Interestingly, the disappearance of the filament outside AR 8668 may be correlated with the appearance of a fast CME in LASCO C2 images. The figure shows that the CME was first seen without a so-called frontal loop (13:54 UT), and that one has to wait until 15:08 UT to see it. The frontal loop is quite fast, i.e., 950 km/s between 16:30 and 16:54 UT, on the basis of the height-time plot.

Lastly, this region sustained its S or inverse-S appearance (sigmoid or nuoid) in SXT images over the next few days. See the following figure (click to enlarge). This figure also shows Hα images from Big Bear Solar Observatory.

Despite the usual assertion of the possible correlation between such an appearance and CMEs, the eruptive activity almost ceased after the CME presented here.

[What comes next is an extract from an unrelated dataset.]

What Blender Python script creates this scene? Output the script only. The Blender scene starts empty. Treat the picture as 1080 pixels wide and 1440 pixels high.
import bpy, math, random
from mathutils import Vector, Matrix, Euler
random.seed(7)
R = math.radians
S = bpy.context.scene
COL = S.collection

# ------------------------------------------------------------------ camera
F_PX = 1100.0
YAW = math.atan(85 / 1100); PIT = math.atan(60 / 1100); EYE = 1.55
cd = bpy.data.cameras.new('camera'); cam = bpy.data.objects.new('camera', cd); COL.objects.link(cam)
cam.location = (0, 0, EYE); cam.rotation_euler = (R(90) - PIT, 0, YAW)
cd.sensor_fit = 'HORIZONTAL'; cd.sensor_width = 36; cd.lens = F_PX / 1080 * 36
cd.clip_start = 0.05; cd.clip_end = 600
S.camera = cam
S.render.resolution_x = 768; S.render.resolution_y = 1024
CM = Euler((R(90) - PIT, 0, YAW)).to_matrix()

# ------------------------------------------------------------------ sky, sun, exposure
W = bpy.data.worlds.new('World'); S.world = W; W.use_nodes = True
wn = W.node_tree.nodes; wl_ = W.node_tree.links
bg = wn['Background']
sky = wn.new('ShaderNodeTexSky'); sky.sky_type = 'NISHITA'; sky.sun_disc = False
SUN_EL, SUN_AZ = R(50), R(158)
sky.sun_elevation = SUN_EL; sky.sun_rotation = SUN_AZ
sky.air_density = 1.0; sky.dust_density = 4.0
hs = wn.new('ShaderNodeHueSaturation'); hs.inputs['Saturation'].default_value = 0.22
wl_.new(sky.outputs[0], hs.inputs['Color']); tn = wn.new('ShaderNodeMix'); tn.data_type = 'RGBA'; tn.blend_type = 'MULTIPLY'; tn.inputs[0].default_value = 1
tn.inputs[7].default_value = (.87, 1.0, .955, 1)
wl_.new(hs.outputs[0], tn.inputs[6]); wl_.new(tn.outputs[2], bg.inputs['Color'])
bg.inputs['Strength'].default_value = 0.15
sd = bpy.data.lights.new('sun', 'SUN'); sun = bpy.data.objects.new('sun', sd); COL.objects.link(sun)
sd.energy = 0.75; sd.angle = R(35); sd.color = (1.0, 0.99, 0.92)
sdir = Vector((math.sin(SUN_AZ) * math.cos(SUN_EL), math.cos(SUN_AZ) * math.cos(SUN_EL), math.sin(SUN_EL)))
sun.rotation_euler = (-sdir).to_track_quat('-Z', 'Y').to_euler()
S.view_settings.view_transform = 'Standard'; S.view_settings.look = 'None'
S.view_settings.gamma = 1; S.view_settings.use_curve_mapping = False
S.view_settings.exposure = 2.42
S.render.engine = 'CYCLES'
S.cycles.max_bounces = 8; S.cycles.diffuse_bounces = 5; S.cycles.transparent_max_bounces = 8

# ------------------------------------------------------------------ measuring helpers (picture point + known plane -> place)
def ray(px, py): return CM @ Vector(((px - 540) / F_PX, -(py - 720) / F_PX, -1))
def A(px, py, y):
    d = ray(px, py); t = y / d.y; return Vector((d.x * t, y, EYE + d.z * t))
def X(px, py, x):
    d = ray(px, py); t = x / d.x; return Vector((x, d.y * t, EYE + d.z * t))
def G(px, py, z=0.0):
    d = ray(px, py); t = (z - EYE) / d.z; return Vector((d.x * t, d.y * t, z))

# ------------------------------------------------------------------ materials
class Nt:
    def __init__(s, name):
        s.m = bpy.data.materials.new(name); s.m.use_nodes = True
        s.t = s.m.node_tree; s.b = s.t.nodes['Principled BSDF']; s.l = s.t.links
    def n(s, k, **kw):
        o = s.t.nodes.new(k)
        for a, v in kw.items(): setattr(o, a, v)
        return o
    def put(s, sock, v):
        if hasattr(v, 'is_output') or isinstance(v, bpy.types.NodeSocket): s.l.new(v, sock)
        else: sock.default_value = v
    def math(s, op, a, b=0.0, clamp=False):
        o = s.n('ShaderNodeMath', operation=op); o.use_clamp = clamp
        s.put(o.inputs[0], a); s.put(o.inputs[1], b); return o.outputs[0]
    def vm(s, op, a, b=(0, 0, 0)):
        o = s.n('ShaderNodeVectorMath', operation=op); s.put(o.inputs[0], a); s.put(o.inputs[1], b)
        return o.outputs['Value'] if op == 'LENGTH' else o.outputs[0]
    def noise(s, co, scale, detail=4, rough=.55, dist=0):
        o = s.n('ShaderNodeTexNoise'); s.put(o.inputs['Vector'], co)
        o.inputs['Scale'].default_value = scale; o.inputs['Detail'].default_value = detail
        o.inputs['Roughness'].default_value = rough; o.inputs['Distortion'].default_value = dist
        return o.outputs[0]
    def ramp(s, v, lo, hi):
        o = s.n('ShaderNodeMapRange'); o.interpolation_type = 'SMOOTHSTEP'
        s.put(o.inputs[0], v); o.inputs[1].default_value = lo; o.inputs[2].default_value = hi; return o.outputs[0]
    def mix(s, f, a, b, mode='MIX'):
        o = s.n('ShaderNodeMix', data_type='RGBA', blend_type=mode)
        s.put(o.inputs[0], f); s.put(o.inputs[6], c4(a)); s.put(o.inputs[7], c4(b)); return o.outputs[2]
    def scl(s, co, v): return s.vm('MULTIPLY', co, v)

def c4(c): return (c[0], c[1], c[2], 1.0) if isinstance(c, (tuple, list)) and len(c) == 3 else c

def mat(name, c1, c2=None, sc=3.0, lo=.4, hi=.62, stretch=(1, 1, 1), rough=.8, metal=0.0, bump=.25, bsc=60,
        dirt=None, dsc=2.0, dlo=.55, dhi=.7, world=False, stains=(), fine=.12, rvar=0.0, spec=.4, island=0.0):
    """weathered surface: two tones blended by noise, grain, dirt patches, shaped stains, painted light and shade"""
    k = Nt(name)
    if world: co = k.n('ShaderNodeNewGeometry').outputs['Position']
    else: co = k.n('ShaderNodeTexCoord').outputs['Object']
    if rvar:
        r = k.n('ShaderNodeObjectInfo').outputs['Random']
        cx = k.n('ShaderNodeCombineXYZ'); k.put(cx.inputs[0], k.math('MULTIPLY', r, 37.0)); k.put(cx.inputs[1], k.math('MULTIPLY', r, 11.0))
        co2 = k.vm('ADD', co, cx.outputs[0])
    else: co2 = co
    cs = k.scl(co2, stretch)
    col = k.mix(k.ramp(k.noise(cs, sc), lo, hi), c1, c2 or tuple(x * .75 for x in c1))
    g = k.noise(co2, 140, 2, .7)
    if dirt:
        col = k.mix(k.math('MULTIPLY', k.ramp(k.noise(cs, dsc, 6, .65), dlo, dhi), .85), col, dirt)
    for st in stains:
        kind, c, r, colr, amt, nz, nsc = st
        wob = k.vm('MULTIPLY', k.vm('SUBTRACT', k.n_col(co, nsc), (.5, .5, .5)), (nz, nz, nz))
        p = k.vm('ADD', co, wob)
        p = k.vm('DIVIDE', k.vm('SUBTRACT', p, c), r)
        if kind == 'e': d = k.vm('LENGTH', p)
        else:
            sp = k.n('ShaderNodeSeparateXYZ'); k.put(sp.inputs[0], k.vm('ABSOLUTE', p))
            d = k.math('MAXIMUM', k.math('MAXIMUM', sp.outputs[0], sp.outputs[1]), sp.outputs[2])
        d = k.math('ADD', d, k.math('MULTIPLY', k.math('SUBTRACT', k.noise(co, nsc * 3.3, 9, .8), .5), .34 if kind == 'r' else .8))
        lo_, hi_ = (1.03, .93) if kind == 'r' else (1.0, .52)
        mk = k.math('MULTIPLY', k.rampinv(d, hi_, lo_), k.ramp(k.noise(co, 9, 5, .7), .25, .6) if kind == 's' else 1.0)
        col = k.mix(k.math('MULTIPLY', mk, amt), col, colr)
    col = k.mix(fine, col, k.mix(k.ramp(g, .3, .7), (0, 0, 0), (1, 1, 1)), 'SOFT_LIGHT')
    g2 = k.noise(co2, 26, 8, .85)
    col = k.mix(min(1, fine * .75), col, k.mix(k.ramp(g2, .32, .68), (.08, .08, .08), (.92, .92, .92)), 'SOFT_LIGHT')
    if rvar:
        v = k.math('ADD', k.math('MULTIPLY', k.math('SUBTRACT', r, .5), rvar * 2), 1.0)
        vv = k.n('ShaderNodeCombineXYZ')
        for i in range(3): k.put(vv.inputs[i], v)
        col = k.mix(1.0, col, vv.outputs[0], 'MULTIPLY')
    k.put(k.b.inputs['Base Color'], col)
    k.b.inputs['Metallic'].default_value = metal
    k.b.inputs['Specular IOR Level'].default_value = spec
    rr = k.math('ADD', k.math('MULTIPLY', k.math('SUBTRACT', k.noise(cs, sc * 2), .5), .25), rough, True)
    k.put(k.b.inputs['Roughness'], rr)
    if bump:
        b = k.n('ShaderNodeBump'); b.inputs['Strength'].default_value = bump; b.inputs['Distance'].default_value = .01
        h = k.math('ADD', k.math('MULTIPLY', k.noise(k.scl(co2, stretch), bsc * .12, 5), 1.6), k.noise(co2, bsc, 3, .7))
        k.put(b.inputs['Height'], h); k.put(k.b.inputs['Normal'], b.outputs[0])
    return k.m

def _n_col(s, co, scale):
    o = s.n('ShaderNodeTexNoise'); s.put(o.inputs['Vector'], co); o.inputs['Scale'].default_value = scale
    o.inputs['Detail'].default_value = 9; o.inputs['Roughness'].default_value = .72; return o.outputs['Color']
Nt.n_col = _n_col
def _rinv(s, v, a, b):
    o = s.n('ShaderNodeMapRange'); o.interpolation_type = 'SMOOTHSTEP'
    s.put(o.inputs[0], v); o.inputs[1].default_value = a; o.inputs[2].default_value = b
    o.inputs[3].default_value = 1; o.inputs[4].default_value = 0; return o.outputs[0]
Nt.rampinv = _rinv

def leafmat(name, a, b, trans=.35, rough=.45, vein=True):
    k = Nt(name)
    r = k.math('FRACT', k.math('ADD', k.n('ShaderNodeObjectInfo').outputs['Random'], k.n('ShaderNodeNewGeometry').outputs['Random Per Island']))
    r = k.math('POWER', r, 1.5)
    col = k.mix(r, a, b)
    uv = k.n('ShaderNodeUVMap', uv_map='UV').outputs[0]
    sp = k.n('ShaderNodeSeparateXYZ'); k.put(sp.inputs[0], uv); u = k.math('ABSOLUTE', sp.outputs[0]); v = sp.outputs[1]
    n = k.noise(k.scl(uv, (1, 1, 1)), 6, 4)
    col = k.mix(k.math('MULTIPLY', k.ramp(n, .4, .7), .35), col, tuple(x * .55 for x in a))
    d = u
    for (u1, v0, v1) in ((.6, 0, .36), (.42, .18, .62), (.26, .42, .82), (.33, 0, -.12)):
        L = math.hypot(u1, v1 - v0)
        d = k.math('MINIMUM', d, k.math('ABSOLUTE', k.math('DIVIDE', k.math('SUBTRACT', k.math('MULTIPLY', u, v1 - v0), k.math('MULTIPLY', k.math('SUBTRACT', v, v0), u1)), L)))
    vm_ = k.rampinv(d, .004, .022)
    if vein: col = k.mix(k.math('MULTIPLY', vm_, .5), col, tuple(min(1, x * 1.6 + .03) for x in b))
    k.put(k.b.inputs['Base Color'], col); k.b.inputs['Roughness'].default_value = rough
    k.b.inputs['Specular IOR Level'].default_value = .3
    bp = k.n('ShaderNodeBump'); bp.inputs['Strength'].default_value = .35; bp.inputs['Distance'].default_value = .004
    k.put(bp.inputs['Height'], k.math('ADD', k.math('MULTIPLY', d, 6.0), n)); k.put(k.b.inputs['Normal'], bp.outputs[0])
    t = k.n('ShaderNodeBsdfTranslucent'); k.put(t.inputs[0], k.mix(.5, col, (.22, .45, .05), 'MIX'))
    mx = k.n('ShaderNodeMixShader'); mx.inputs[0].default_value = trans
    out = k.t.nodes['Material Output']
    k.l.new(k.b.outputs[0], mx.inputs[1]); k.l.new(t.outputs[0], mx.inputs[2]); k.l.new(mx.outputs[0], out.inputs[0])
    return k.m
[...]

One can call the region in later days a ``tired sigmoid''. It would be important to study the magnetic field evolution of the region to understand what makes lively and tired sigmoids.

We are still in a stage that may be another example of solar dermatology (probably meaning excruciatingly detailed description of not so important phenomena?). But I would like to close by pointing out that the direct cause for the fast CME may have been the filament away from the active region being erupted and that the dynamics within the active region (including the flares) may have participated in destabilizing larger-scale structures. The remote filament may have been part of a long filament channel that passed the eastern part of the active region.